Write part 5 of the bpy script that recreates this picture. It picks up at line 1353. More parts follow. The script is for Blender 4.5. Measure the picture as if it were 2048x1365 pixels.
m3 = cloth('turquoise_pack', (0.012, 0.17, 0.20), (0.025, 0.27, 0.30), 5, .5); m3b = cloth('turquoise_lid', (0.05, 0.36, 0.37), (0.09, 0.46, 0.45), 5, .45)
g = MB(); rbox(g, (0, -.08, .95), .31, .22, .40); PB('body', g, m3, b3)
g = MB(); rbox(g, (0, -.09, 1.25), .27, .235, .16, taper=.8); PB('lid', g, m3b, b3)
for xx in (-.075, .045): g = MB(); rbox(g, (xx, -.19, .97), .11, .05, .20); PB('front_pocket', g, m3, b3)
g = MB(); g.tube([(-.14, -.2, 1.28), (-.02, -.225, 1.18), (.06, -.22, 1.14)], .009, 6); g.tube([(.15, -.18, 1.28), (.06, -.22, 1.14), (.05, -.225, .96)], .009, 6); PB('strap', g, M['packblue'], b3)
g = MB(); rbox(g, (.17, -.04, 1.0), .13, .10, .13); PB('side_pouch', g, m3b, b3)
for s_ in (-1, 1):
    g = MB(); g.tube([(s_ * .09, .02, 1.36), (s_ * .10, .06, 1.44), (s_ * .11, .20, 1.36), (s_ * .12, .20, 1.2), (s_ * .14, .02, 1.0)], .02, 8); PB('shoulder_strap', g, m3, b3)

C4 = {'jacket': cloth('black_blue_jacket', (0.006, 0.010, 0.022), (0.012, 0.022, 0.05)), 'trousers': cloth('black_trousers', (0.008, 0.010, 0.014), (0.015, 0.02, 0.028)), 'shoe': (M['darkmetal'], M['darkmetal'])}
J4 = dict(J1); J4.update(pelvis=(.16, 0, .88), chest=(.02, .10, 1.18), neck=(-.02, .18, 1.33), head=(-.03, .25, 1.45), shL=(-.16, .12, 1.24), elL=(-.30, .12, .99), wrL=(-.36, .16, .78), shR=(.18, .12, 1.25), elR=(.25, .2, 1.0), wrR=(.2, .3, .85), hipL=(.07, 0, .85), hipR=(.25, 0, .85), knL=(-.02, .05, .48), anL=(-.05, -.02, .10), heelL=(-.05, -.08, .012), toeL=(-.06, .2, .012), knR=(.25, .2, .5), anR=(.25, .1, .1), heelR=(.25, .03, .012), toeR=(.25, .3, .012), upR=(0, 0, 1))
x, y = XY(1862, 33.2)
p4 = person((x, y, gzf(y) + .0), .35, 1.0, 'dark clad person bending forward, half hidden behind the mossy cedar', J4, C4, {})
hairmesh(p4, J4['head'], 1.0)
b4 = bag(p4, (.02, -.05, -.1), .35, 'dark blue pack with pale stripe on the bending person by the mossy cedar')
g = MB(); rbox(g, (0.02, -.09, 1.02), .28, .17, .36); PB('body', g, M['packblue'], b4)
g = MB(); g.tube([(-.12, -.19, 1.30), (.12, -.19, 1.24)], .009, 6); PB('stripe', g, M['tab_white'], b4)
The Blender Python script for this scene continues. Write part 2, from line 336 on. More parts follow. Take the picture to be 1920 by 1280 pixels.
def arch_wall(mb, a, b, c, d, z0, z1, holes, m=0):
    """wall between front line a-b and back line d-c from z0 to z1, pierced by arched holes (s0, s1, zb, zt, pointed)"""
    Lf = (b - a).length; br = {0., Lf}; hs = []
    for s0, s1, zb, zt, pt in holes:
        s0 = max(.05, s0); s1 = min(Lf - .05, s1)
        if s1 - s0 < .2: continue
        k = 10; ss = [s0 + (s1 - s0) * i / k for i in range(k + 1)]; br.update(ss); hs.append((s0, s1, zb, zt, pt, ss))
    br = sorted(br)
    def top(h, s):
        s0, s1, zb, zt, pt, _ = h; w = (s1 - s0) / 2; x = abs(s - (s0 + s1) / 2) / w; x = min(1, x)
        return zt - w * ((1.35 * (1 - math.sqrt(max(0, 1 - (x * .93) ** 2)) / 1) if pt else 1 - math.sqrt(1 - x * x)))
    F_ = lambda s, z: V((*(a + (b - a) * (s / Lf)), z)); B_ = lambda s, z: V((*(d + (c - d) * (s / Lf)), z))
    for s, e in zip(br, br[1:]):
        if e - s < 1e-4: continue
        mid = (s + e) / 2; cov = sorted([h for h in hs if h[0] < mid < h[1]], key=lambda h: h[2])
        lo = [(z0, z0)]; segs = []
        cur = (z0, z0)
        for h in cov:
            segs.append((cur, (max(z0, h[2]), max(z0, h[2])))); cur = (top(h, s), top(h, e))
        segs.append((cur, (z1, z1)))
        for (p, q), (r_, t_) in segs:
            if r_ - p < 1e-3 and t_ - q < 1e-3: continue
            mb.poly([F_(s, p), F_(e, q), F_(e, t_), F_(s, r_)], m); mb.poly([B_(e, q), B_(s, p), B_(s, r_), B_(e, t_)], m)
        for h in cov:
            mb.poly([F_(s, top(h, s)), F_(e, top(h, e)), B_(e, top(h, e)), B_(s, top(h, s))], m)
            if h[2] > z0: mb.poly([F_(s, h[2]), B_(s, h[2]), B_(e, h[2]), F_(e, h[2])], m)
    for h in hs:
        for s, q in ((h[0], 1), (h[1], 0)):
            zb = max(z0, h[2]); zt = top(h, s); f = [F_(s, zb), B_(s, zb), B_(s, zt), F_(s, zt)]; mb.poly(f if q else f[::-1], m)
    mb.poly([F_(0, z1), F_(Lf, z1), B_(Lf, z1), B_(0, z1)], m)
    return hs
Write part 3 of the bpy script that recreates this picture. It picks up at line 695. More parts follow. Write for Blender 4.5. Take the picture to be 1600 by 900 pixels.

• Exercise brief: From the top of the listing above, restate each line word for word up to and including the line with "g = MB(); g.tube([(s_"; add nothing else.

• Answer to this problem:
Write part 5 of the bpy script that recreates this picture. It picks up at line 1353. More parts follow. The script is for Blender 4.5. Measure the picture as if it were 2048x1365 pixels.
m3 = cloth('turquoise_pack', (0.012, 0.17, 0.20), (0.025, 0.27, 0.30), 5, .5); m3b = cloth('turquoise_lid', (0.05, 0.36, 0.37), (0.09, 0.46, 0.45), 5, .45)
g = MB(); rbox(g, (0, -.08, .95), .31, .22, .40); PB('body', g, m3, b3)
g = MB(); rbox(g, (0, -.09, 1.25), .27, .235, .16, taper=.8); PB('lid', g, m3b, b3)
for xx in (-.075, .045): g = MB(); rbox(g, (xx, -.19, .97), .11, .05, .20); PB('front_pocket', g, m3, b3)
g = MB(); g.tube([(-.14, -.2, 1.28), (-.02, -.225, 1.18), (.06, -.22, 1.14)], .009, 6); g.tube([(.15, -.18, 1.28), (.06, -.22, 1.14), (.05, -.225, .96)], .009, 6); PB('strap', g, M['packblue'], b3)
g = MB(); rbox(g, (.17, -.04, 1.0), .13, .10, .13); PB('side_pouch', g, m3b, b3)
for s_ in (-1, 1):
    g = MB(); g.tube([(s_ * .09, .02, 1.36), (s_ * .10, .06, 1.44), (s_ * .11, .20, 1.36), (s_ * .12, .20, 1.2), (s_ * .14, .02, 1.0)], .02, 8); PB('shoulder_strap', g, m3, b3)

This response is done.